TASK TO COMPLETE: Print the lines of the listing below verbatim from its first line through the line bearing "('b', .955, .3, .0025, 'redprint', .3)]". Any pictures are to be omitted.

---------- RAW DATA ----------

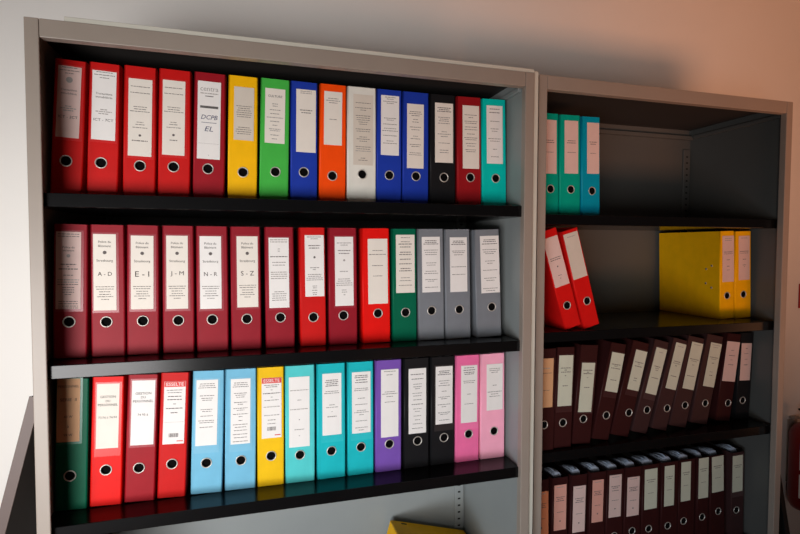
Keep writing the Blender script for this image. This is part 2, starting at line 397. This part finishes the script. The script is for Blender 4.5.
def S(txt):
    """short notation for lines of small print: 'v:width', b after the width = bold, f = faint"""
    out = []
    for q in txt.split():
        v, w = q.split(':')
        if w[-1] == 'b': out.append(('d', float(v), float(w[:-1]), 'ink', .0022))
        elif w[-1] == 'f': out.append(('d', float(v), float(w[:-1]), 'faint', .0022))
        else: out.append(('d', float(v), float(w)))
    return out
def police(letters):
    return [('t', .10, 'Police du', .55), ('t', .155, 'Bâtiment', .55), ('o', .24, .0042), ('t', .35, 'Strasbourg', .72, 'ink'),
            ('t', .52, letters, .62, 'ink', .013)] + S('.69:.85 .72:.8 .755:.55 .79:.55 .82:.75 .855:.35')
def immo(a):
    return S('.02:.7 .06:.9 .10:.4') + [('o', .19, .007, 'faint')] * (a[0] == '0') + [('t', .33, 'Transactions', .68), ('t', .38, 'immobilières', .68)] + \
        S('.56:.3f .59:.7f .62:.45f') + [('t', .71, a.strip('0'), .82, 'ink', .006)]

ESS = [('b', .045, .98, .014, 'redprint'), ('t', .045, 'ESSELTE', .8, 'paper', .0085), ('b', .955, .3, .0025, 'redprint', .3)]

# label texts, one list per binder: (label, paper, print, sleeve)
T1 = [
 ('red binder with a round grey crest on its label, leftmost on the top shelf', 'rose', immo('0ICT - 2CT'), 1),
 ('red binder with two-line label, second from the left on the top shelf', 'paper', immo('ICT - 7CT'), 1),
 ('red binder with long cream label and a longer last line, third on the top shelf', 'cream', S('.1:.85 .18:.9 .36:.6 .39:.55 .42:.9 .56:.3 .59:.4 .63:.65') + [('o', .73, .003)] + S('.8:.7b'), 1),
 ('red binder with long cream label, just left of the dark red binder marked DCPB', 'cream', S('.1:.85 .18:.9 .36:.6 .39:.55 .42:.9 .56:.3 .59:.4 .63:.65') + [('o', .73, .003)] + S('.8:.36b'), 1),
 ('dark red binder with white label handwritten DCPB EL, beside the yellow one', 'paper',
  [('t', .10, 'centra', .78, 'faint', .013)] + S('.155:.8f') + [('b', .19, .36, .002, 'ink'), ('b', .33, .78, .006, 'marker'), ('t', .46, 'DCPB', .7, 'pen', .012), ('b', .53, .66, .0012, 'pen'), ('t', .61, 'EL', .36, 'pen', .012), ('b', .8, .9, .0006, 'faint'), ('o', .95, .001, 'faint')], 0),
 ('yellow binder on the top shelf between dark red and green binders', 'beige', S('.36:.8 .40:.6 .44:.7 .48:.8 .52:.75 .56:.7 .76:.6 .80:.8 .84:.85 .88:.7'), 0),
 ('bright green binder labelled CULTURE on the top shelf', 'cream', [('t', .14, 'CULTURE', .7, 'ink', .007)] + S('.28:.3 .32:.25 .39:.55 .46:.5 .53:.85f .6:.5 .67:.25 .74:.6f .77:.5f .85:.45 .92:.3'), 0),
 ('blue binder between the green and the orange binder', 'cream', S('.03:.6f .06:.6f .33:.65b .37:.5b'), 0),
 ('orange binder with cream label on the top shelf', 'cream', S('.13:.6 .17:.8 .21:.5 .52:.42'), 0),
 ('white binder with beige label on the top shelf', 'beige', S('.12:.8 .19:.85 .22:.3 .3:.8 .33:.7 .36:.7 .39:.5 .42:.4 .49:.8 .52:.7 .6:.4 .63:.7 .66:.4 .74:.8 .77:.7 .8:.8f .9:.25 .93:.5'), 0),
 ('blue binder directly right of the white binder', 'paper', S('.03:.6 .06:.4 .1:.8 .13:.4 .38:.7 .41:.4f .48:.8 .55:.7 .59:.9 .67:.8 .76:.4 .8:.8'), 0),
 ('blue binder directly left of the black binder on the top shelf', 'cream', S('.12:.7 .15:.8 .18:.5 .24:.3 .28:.4 .36:.7 .4:.5 .5:.3 .54:.6 .63:.7 .66:.5 .76:.7 .79:.8'), 0),
 ('black binder with cream label on the top shelf', 'cream', S('.08:.75b .11:.6b .14:.8b .24:.7 .27:.5 .3:.6 .34:.7 .48:.3 .52:.75 .56:.4 .67:.65 .79:.5 .83:.5'), 0),
 ('dark red binder between black and turquoise binders at the top shelf\'s right end', 'cream', S('.15:.8 .19:.3 .25:.8 .28:.7 .34:.75 .38:.8 .45:.5 .51:.85 .54:.7 .6:.65 .64:.5 .7:.7 .73:.6'), 0),
 ('turquoise binder at the right end of the left cabinet\'s top shelf', 'paper', S('.06:.65b .12:.7b .27:.6 .4:.55 .44:.4 .57:.85 .61:.6 .75:.25 .88:.5'), 0),
]
T2 = [
 ('maroon binder with a dim pinkish label, leftmost on the middle shelf', 'rose', S('.03:.9 .06:.9') + [('t', .2, 'Police du', .48), ('t', .24, 'bâtiment', .46), ('o', .31, .004, 'faint')] + S('.42:.65b .45:.1 .48:.8b .56:.42 .62:.9f .65:.9f .68:.9 .72:.5 .75:.5 .78:.5 .81:.3 .9:.8 .93:.8 .96:.85 .985:.85'), 1),
 ('maroon binder with label Police du Bâtiment A - D', 'cream', police('A - D'), 1),
 ('maroon binder with label Police du Bâtiment E - I', 'cream', police('E - I'), 1),
 ('maroon binder with label Police du Bâtiment J - M', 'cream', police('J - M'), 1),
 ('maroon binder with label Police du Bâtiment N - R', 'paper', police('N - R'), 1),
 ('maroon binder with label Police du Bâtiment S - Z', 'cream', police('S - Z'), 1),
 ('maroon binder with long white label, right of the S - Z binder', 'paper', S('.03:.9f .06:.9f .16:.1 .19:.1 .27:.9b .35:.7 .39:.65 .49:.85f .52:.85f .55:.85f .58:.85f .77:.5 .8:.75 .83:.7 .86:.75 .89:.75'), 1),
 ('red binder between two maroon binders on the middle shelf', 'paper', S('.03:.8 .06:.4 .17:.65b .21:.6b') + [('o', .36, .003)] + S('.53:.5 .56:.2f .64:.75 .67:.7 .7:.9 .73:.9 .83:.25 .86:.22 .9:.3 .94:.25 .97:.2'), 0),
 ('maroon binder between two red binders on the middle shelf', 'paper', S('.09:.8 .12:.4 .2:.7b .24:.6b') + [('o', .34, .003, 'faint')] + S('.5:.5 .61:.7 .64:.75 .67:.9 .7:.9f .77:.3 .8:.3 .84:.1'), 1),
 ('bright red binder with cream label, left of the dark green one', 'cream', S('.18:.55 .24:.92 .41:.6 .57:.52'), 0),
 ('dark green binder with cream label on the middle shelf', 'cream', S('.05:.5 .12:.5 .16:.75b .21:.6b .3:.6b .34:.7b .42:.6b .5:.7b .58:.55b .62:.7b .74:.5f .79:.65 .87:.75'), 0),
 ('grey binder right next to the dark green binder', 'paper', S('.07:.65b .1:.7b .13:.85b .24:.8 .28:.7 .32:.65 .47:.6 .51:.5 .62:.65 .66:.8 .77:.7 .8:.4 .91:.75'), 0),
 ('grey binder in the middle of the three grey ones', 'paper', S('.07:.65b .1:.7b .13:.85b .25:.8 .28:.7 .32:.55 .54:.9 .68:.8'), 0),
 ('grey binder standing apart at the right end of the middle shelf', 'paper', S('.07:.65b .1:.7b .14:.85b .24:.8 .28:.7 .31:.5 .44:.55 .48:.3 .6:.8 .74:.7 .78:.45 .92:.85 .96:.5'), 0),
]
T3 = [
 ('dark green binder with tan label, shaded at the left end of the third shelf', 'tan', [('t', .12, 'PERSONNEL', .92, 'ink', .006), ('t', .33, 'SERIE  II', .72, 'ink', .007), ('t', .6, '43 W', .38, 'ink', .007), ('t', .75, 'à', .08), ('t', .89, '99 W', .38, 'ink', .007)], 1),
 ('bright red binder labelled GESTION DU PERSONNEL under a wrinkled clear sleeve', 'cream', [('t', .2, 'GESTION', .68), ('t', .265, 'DU', .2), ('t', .325, 'PERSONNEL', .88), ('t', .52, '73.76 à 74.94', .82, 'ink', .006)], 2),
 ('dark red binder labelled GESTION DU PERSONNEL with a flat white label', 'paper', [('t', .2, 'GESTION', .68), ('t', .26, 'DU', .2), ('t', .32, 'PERSONNEL', .88), ('t', .53, '74 95 à', .45, 'ink', .006)], 1),
 ('red binder with a red-headed ESSELTE label, left of the light blue pair', 'paper', ESS + S('.14:.8 .18:.7 .24:.65b .29:.7b .36:.15 .43:.8b .5:.35b') + [('b', .65, .9, .0005, 'faint'), ('c', .86)], 0),
 ('light blue binder next to the red one on the third shelf', 'paper', S('.06:.7 .09:.75 .12:.85 .24:.7 .28:.55 .31:.45 .45:.6 .48:.45 .55:.6 .62:.8 .65:.7 .72:.65'), 2),
 ('light blue binder next to the yellow one on the third shelf', 'paper', S('.06:.7 .09:.75 .12:.85 .22:.7 .25:.55 .28:.45 .36:.7 .39:.3 .45:.75 .48:.4 .54:.8 .58:.2 .64:.2 .7:.8 .74:.6 .79:.7 .85:.8 .9:.7 .96:.8'), 2),
 ('yellow binder with a red-headed ESSELTE label on the third shelf', 'paper', ESS + S('.12:.8 .15:.6 .2:.1 .255:.92b .32:.1 .37:.75 .48:.85f .62:.8f .7:.4 .76:.45') + [('c', .845)], 0),
 ('pale turquoise binder with the longest label, right of the yellow binder', 'paper', S('.19:.92f .33:.2 .46:.92f .61:.05b .75:.5 .84:.06f'), 0),
 ('turquoise binder in the middle of three, with bold line low on its label', 'paper', S('.11:.65b .14:.75b .17:.6b .2:.7b .29:.7 .32:.85 .51:.3 .55:.65 .62:.05 .7:.5b'), 2),
 ('turquoise binder directly left of the purple one', 'paper', S('.06:.7b .09:.75b .13:.6b .17:.7b .27:.75 .3:.8 .43:.4 .53:.7 .63:.5 .66:.8 .7:.25 .8:.65 .91:.7 .95:.3'), 2),
 ('purple binder with white label on the third shelf', 'paper', S('.03:.7 .08:.4 .33:.6 .36:.9 .4:.4 .48:.6'), 0),
 ('black binder directly right of the purple binder', 'paper', S('.09:.8b .16:.7b .24:.5 .28:.5 .31:.3 .38:.6 .42:.5 .48:.5 .55:.7b .62:.5 .66:.3 .73:.45 .79:.3 .85:.55 .92:.65'), 0),
 ('black binder directly left of the deep pink binder', 'paper', S('.08:.65b .11:.6b .14:.8b .25:.65 .29:.5 .33:.7 .43:.3 .53:.7 .56:.4 .66:.8 .7:.3 .8:.75 .83:.5 .93:.65'), 2),
 ('deep pink binder beside the pale pink one', 'paper', S('.04:.65b .08:.75b .12:.7b .15:.6b .27:.75 .3:.7 .5:.25 .67:.6'), 2),
 ('pale pink binder with short label at the right end of the third shelf', 'paper', S('.1:.7 .14:.7 .18:.45 .46:.25 .6:.92 .65:.5f .7:.7'), 0),
]
GA = S('.38:.6b .42:.7b .6:.65')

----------

RESULT:
Keep writing the Blender script for this image. This is part 2, starting at line 397. This part finishes the script. The script is for Blender 4.5.
def S(txt):
    """short notation for lines of small print: 'v:width', b after the width = bold, f = faint"""
    out = []
    for q in txt.split():
        v, w = q.split(':')
        if w[-1] == 'b': out.append(('d', float(v), float(w[:-1]), 'ink', .0022))
        elif w[-1] == 'f': out.append(('d', float(v), float(w[:-1]), 'faint', .0022))
        else: out.append(('d', float(v), float(w)))
    return out
def police(letters):
    return [('t', .10, 'Police du', .55), ('t', .155, 'Bâtiment', .55), ('o', .24, .0042), ('t', .35, 'Strasbourg', .72, 'ink'),
            ('t', .52, letters, .62, 'ink', .013)] + S('.69:.85 .72:.8 .755:.55 .79:.55 .82:.75 .855:.35')
def immo(a):
    return S('.02:.7 .06:.9 .10:.4') + [('o', .19, .007, 'faint')] * (a[0] == '0') + [('t', .33, 'Transactions', .68), ('t', .38, 'immobilières', .68)] + \
        S('.56:.3f .59:.7f .62:.45f') + [('t', .71, a.strip('0'), .82, 'ink', .006)]

ESS = [('b', .045, .98, .014, 'redprint'), ('t', .045, 'ESSELTE', .8, 'paper', .0085), ('b', .955, .3, .0025, 'redprint', .3)]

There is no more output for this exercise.